Plague Journal, Thoreau
ON PHILOSOPHERS
Of a life of luxury the fruit is luxury,
whether in agriculture, or commerce, or literature, or art.
There are nowadays professors of philosophy,
but not philosophers.
Yet it is admirable to profess because
it was once admirable to live.
To be a philosopher is not merely to have subtle thoughts,
nor event to found a school,
but to love wisdom as to live according to its dictates,
a life of simplicity, independence, magnanimity, and trust.
It is to solve some of the problems of life, not only theoretically,
but practically.
…but why do men degenerate ever?
What makes families run out?
What is the nature of luxury which innervates and destroys nations?
Are we sure there is none of it in our own lives?
Excerpt, Walden by H. D. Thoreau “economy”
ON THE COST OF HOUSING
In modern civilized society
not more than one half of the families own a shelter.
In the the large town and cities where civilization especially prevails,
the number of those who own a shelter is a very small fraction of the whole.
The rest pay an annual tax (rent) for this outside garment of all,
become indispensable summer and winter, which would buy a village of Indian wigwams,
but now helps to keep them poor as long as they live…
It is evident that the savage owns his shelter
because it costs so little,
while the civilized man hires (rents) his commonly
because he cannot afford to own it;
nor can be, in the long run, any better afford to hire (rent.)
Excerpt, Walden by H. D. Thoreau “economy”
I picked up the old copy of Thoreau: Walden and Other writings which I remember reading as an undergraduate student forty years ago. The pages with yellowed edges have highlighted passages that impressed me at that young adult time. I intend to read Walden again. I find the same passages move me today. The first section of Walden is entitled “economy.” Thoreau offers observations on the various effects of American-New England economy of the 1840’s upon the rest of life. It interests me that in Thoreau’s day, money and the accumulation of wealth was foremost in the American mind. That has not changed. America has always been “the land of opportunity.”

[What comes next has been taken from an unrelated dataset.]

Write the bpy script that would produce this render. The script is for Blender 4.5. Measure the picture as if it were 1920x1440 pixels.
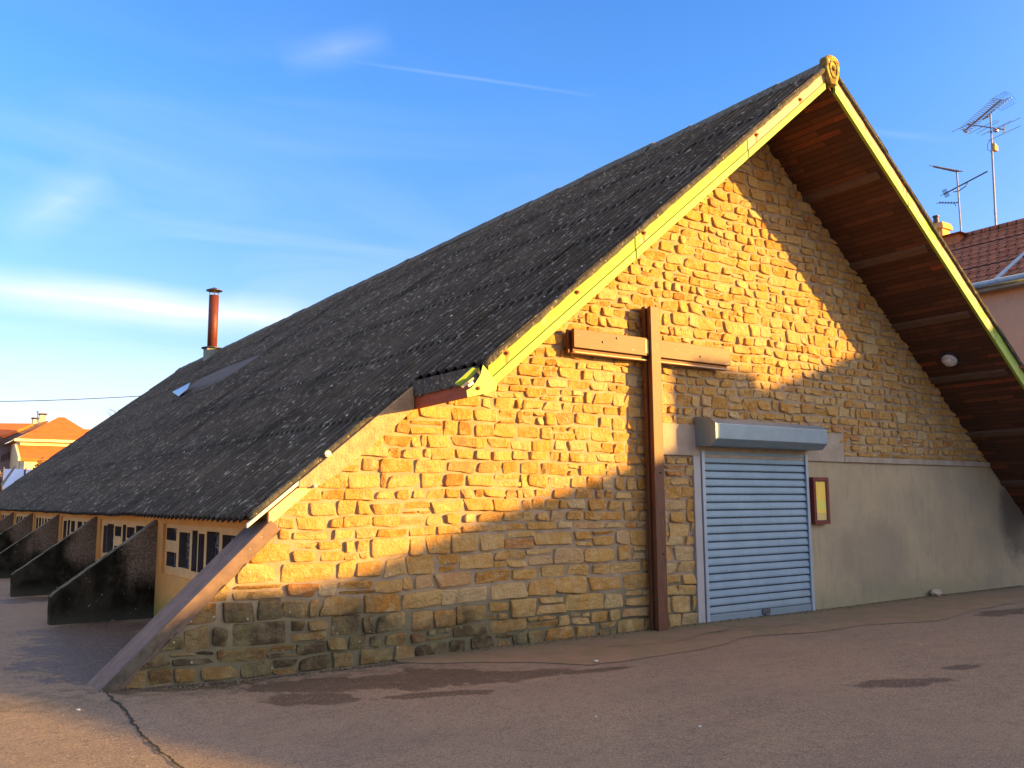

Thoreau admired the indigenous people, Indian tribes who lived here before our arrival. Clearly the Indian had a different view of the land, and of wealth accumulation than did the newcomers from England and Europe. Perhaps the difference is the principle reason that European culture was inevitably destructive of the Indian culture and society.
In the first quotation Thoreau opines on the effect of affluence upon philosophical inquiry. I love the concluding personal questions with which he finishes his reflection upon this topic.
In the second, Thoreau offers his opinion upon housing, and the cost of shelter. It seems to me that not much has changed since the 1840s. A very small proportion of our people own their homes outright. A majority are paying off a mortgage note, or are paying rent. Thoreau offers that this circumstance is in fact, a state of unending servitude.